**Dataset extract**
▶

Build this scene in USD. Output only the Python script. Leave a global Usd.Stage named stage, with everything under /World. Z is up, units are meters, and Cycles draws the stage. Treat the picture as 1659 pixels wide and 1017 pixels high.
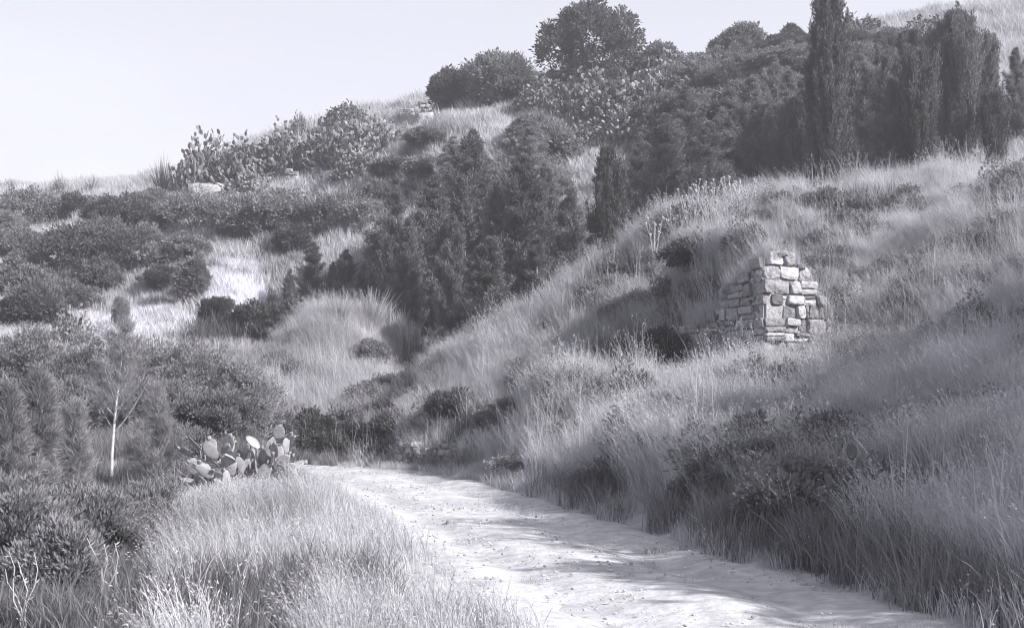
import math, numpy as np, trimesh, usdkit, meshkit
from pxr import Usd, UsdGeom, UsdLux, UsdShade, Gf, Sdf, Vt
from scipy.interpolate import RBFInterpolator, RegularGridInterpolator

stage = Usd.Stage.CreateInMemory()
W = UsdGeom.Xform.Define(stage, '/World'); stage.SetDefaultPrim(W.GetPrim())
UsdGeom.Scope.Define(stage, '/World/Looks')

# ------------------------------------------------------------------ camera, sky, sun, exposure
FPX, CX, CY = 2002.0, 829.5, 508.5          # photograph is 1659 x 1017
PITCH = math.atan((650 - 508.5) / FPX)
EYE = np.array([0, 0, 1.6])
cam = UsdGeom.Camera.Define(stage, '/World/camera')
cam.CreateHorizontalApertureAttr(36.0); cam.CreateFocalLengthAttr(36.0 * FPX / 1659.0)
cam.CreateClippingRangeAttr((0.1, 5000.0))
cam.AddTranslateOp().Set(Gf.Vec3d(*EYE)); cam.AddRotateXOp().Set(90 + math.degrees(PITCH))
cam.CreateExposureAttr(EXPO := 1.08)

SUN_EL = math.radians(34)
SUN_DIR = np.array([0.86, -0.51, 0.0]); SUN_DIR /= np.linalg.norm(SUN_DIR)
SUN_DIR = SUN_DIR * math.cos(SUN_EL); SUN_DIR[2] = math.sin(SUN_EL)
sky_m = usdkit.material(stage, '/World/Looks/sky_veil', {
    'sky': ('sky_texture', {'sky_type': 'single_scattering', 'sun_disc': False, 'sun_elevation': SUN_EL,
                            'sun_rotation': math.atan2(SUN_DIR[0], SUN_DIR[1]), 'air_density': 1.0, 'aerosol_density': 1.6}),
    'bw': ('rgb_to_bw', {}),
    'tc': ('texture_coordinate', {}),
    'map': ('mapping', {'scale': (1.0, 1.0, 3.0)}),
    'n': ('noise_texture', {'scale': 2.2, 'detail': 5.0, 'roughness': 0.55}),
    'r': ('map_range', {'from_min': 0.3, 'from_max': 0.75, 'to_min': 0.4, 'to_max': 0.95, 'clamp': True}),
    'grey': ('mix', {'fac': 0.90}),
    'sep': ('separate_xyz', {}), 'low': ('map_range', {'from_min': 0.25, 'from_max': 0.8, 'to_min': 1.0, 'to_max': 0.25, 'clamp': True}), 'fac': ('math', {'math_type': 'multiply'}),
    'veil': ('mix', {'color2': (2.7, 2.72, 3.2)}),
    'bg': ('background_shader', {'strength': 0.14})},
    [('sky.color', 'bw.color'), ('sky.color', 'grey.color1'), ('bw.val', 'grey.color2'), ('tc.generated', 'map.vector'), ('map.vector', 'n.vector'),
     ('n.fac', 'r.value'), ('tc.generated', 'sep.vector'), ('sep.z', 'low.value'), ('low.result', 'fac.value1'), ('r.result', 'fac.value2'), ('fac.value', 'veil.fac'), ('grey.color', 'veil.color1'), ('veil.color', 'bg.color')], surface='bg.background')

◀

**Task goal**
Exactly restate the lines from the beginning of the data through the line with "from scipy.interpolate import", and no others, keeping pictures out.

**Problem solution**
Build this scene in USD. Output only the Python script. Leave a global Usd.Stage named stage, with everything under /World. Z is up, units are meters, and Cycles draws the stage. Treat the picture as 1659 pixels wide and 1017 pixels high.
import math, numpy as np, trimesh, usdkit, meshkit
from pxr import Usd, UsdGeom, UsdLux, UsdShade, Gf, Sdf, Vt
from scipy.interpolate import RBFInterpolator, RegularGridInterpolator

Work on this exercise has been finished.